=== Directions ===
Locate the word "from" in the data below, then copy every line that holds it.

=== Supplied data ===
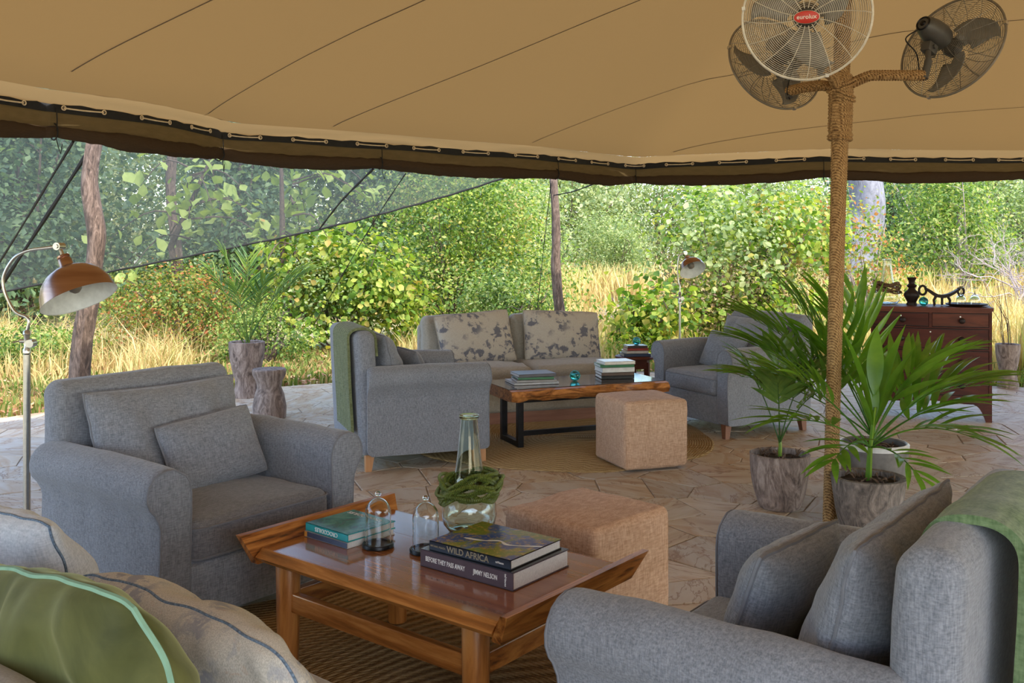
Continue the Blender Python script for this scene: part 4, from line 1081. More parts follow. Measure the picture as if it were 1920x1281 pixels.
# ---------------------------------------------------------------- three fans
def fan(label, centre, axis, rad, front_white, mount, spin=0, badge=False):
    """centre of the guard; axis = blowing direction; mount = where its bracket meets the rope arm"""
    ax = Vector(axis).normalized(); up = Vector((0, 0, 1)); X = up.cross(ax).normalized(); Y = ax.cross(X)
    t = bpy.data.objects.new('wall_fan', None); C.objects.link(t); t.matrix_world = frame(X, Y, ax, centre); tag(t, label, 'fan', 'fans on the rope-wrapped pole')
    inv = t.matrix_world.inverted(); t.empty_display_size = .1
    def cage(sgn, depth, mat, nr, name):
        mb = MB(); seg = 56
        def dz(r): return sgn*depth*(1-(r/rad)**2.2)
        for k in range(nr):
            r = .05+(rad-.012-.05)*k/(nr-1); z = dz(r)
            mb.tube([(r*math.cos(2*PI*i/seg), r*math.sin(2*PI*i/seg), z) for i in range(seg+1)], .0012, 3, False)
        for k in range(16):
            a = 2*PI*k/16; mb.tube([(r*math.cos(a+.25*(1-r/rad)), r*math.sin(a+.25*(1-r/rad)), dz(r)+sgn*.002) for r in np.linspace(.04, rad-.004, 9)], .0018, 4, False)
        return mb.build(name, mat, t)
    cage(1, .085, 'wire_white' if front_white else 'wire_grey', 27, 'front_guard'); cage(-1, .075, 'wire_grey', 24, 'rear_guard')
    MB().tube([(rad*math.cos(2*PI*i/64), rad*math.sin(2*PI*i/64), 0) for i in range(65)], .0065, 8, False).build('rim', 'wire_white' if front_white else 'wire_grey', t)
    mb = MB()
    for k in range(3):
        a = spin+2*PI*k/3+.5; mb.box((math.cos(a)*rad, math.sin(a)*rad, 0), (.016, .016, .022))
    mb.build('rim_clip', 'steel_bright', t)['kind'] = 'stuff'
    for k in range(3):
        a0 = spin+2*PI*k/3; V = []; nu_, nv_ = 14, 7
        for i in range(nu_):
            f = i/(nu_-1); r = .045+(rad*.86-.045)*f; wd = .055+.075*math.sin(PI*min(1, f*1.05)**.8)*.9; sw = .55*f*f
            for j in range(nv_):
                g_ = j/(nv_-1)-.5; aa = a0+sw+g_*wd/max(.06, r)*1.4 if r > .09 else a0+g_*.8
                V.append((r*math.cos(aa), r*math.sin(aa), .012+g_*(.055-.03*f)+.010*math.cos(g_*PI)))
        F = [(i*nv_+j, i*nv_+j+1, (i+1)*nv_+j+1, (i+1)*nv_+j) for i in range(nu_-1) for j in range(nv_-1)]
        o = MB().add(V, F).build('blade', 'fan_blade_grey', t); sd = o.modifiers.new('thickness', 'SOLIDIFY'); sd.thickness = .003
    MB().lathe([(0, -.02), (.045, -.02), (.05, 0), (.045, .03), (.02, .045), (0, .046)], 24).build('hub', 'fan_grey', t)
    MB().lathe([(0, -.265), (.030, -.262), (.050, -.24), (.062, -.19), (.066, -.13), (.060, -.09), (.045, -.072), (0, -.07)], 28).build('motor', 'fan_grey', t)
    MB().lathe([(.034, -.268), (.040, -.262), (.034, -.256)], 20, cap=False).lathe([(0, -.272), (.012, -.27), (.016, -.262)], 14).build('motor_cap', 'black_steel', t)
    m_ = inv@Vector(mount); q = Vector((0, -.02, -.17))
    br = MB().tube([m_+Vector((0, -.05, 0)), m_+Vector((0, .05, 0))], .019, 12)
    br.tube([m_+Vector((0, .04, 0)), (m_+q)/2+Vector((0, 0, -.01)), q+Vector((0, -.06, 0))], .014, 10).box(tuple(q+Vector((0, -.075, 0))), (.05, .05, .07), None, .004)
    br.tube([q+Vector((-.035, -.07, 0)), q+Vector((.035, -.07, 0))], .012, 10); br.build('bracket', 'fan_grey', t)
    MB().lathe([(.009, 0), (.009, .012), (.006, .015)], 10, Matrix.Translation(q+Vector((.03, -.075, 0)))@Matrix.Rotation(R(90), 4, 'Y')).build('bolt', 'steel_bright', t)
    c = [q+Vector((.02, -.01, -.09)), q+Vector((.05, -.08, -.13)), (q+m_)/2+Vector((.03, -.03, -.06)), m_+Vector((.02, -.02, -.02)), m_+Vector((0, -.06, 0))]
    MB().tube([crom(c, i/24) for i in range(25)], .0035, 6).build('cable', 'cord_black', t)
    if badge:
        b_ = MB(); b_.lathe([(0, .088), (.056, .088), (.056, .094), (.050, .096), (0, .096)], 40, Matrix.Diagonal((1, .50, 1, 1))); o = b_.build('badge', 'badge_red', t)
        MB().lathe([(.056, .087), (.059, .090), (.056, .0955)], 40, Matrix.Diagonal((1, .51, 1, 1)), cap=False).build('badge_rim', 'badge_white', o)
        text_part('eurolux', .028, 'badge_white', o, Matrix.Translation((0, .001, .0965)), 'badge_lettering')
    return t
fan('white-rimmed fan with red oval badge facing the camera, front of the three on the pole', (1.372, 4.50, 2.49), (-1.35, -4.5, -1.15), .290, True, (1.50, 4.68, 2.30), .35, True)
fan('grey-rimmed fan seen from behind with its motor, on the right arm of the pole', (2.285, 5.02, 2.455), (.74, .48, -.34), .285, False, (2.085, 4.86, 2.31), .25)
fan('grey-rimmed fan half hidden behind the white-rimmed one, on the left of the pole', (1.475, 5.42, 2.445), (-.28, .86, -.34), .285, False, (1.495, 5.24, 2.27), 1.9)

# ---------------------------------------------------------------- pots and palms
def pot(name, label, x, y, prof, mat, soil_z, soil_r, seed=0, lumps=.02, chips=26, cat='pot', rim=None):
    t = thing(name, label, cat, (x, y, 0), seed*1.3)
    MB().lathe(prof, 44, fn=lambda a, z: 1+lumps*mn.noise(Vector((math.cos(a)*1.5, math.sin(a)*1.5, z*6+seed)))+lumps*.35*mn.noise(Vector((math.cos(a)*6, math.sin(a)*6, z*22+seed)))).build('pot', mat, t)
    if soil_r:
        mb = MB(); V = [(0, 0, soil_z+.02)]; nn, ns = 6, 28
        for k in range(1, nn+1):
            for j in range(ns):
                a = 2*PI*j/ns; r = soil_r*k/nn; V.append((r*math.cos(a), r*math.sin(a), soil_z+.018*mn.noise(Vector((r*math.cos(a)*22, r*math.sin(a)*22, seed)))+.012*(1-k/nn)))
        F = [(0, 1+j, 1+(j+1) % ns) for j in range(ns)]+[(1+(k-1)*ns+j, 1+k*ns+j, 1+k*ns+(j+1) % ns, 1+(k-1)*ns+(j+1) % ns) for k in range(1, nn) for j in range(ns)]
        mb.add(V, F).build('soil', 'soil', t)
        rnd = random.Random(seed); mb = MB()
        for i in range(chips):
            a = rnd.uniform(0, 6.28); r = soil_r*math.sqrt(rnd.random())*.9; c = Vector((r*math.cos(a), r*math.sin(a), soil_z+.012))
            d = Vector((rnd.uniform(-1, 1), rnd.uniform(-1, 1), rnd.uniform(.1, .9))).normalized()*rnd.uniform(.02, .06)
            mb.tube([c, c+d*.5+Vector((0, 0, .006)), c+d], [.003, .005, .001], 4)
        tag(mb.build('dry_litter', 'dead_leaf', t), kind='stuff')
    return t
def potprof(rt, rb, h, wall=.016, belly=.0):
    out = [(rb*.9, 0), (rb, .006)]+[(rb+(rt-rb)*(f**.85)+belly*math.sin(PI*f), h*f) for f in np.linspace(.08, .96, 9)]+[(rt+.002, h), (rt-wall*.4, h+.004), (rt-wall, h-.002), (rt-wall*1.2, h*.7), (0.0, h*.68)]
    return out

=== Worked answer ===
Continue the Blender Python script for this scene: part 4, from line 1081. More parts follow. Measure the picture as if it were 1920x1281 pixels.
fan('grey-rimmed fan seen from behind with its motor, on the right arm of the pole', (2.285, 5.02, 2.455), (.74, .48, -.34), .285, False, (2.085, 4.86, 2.31), .25)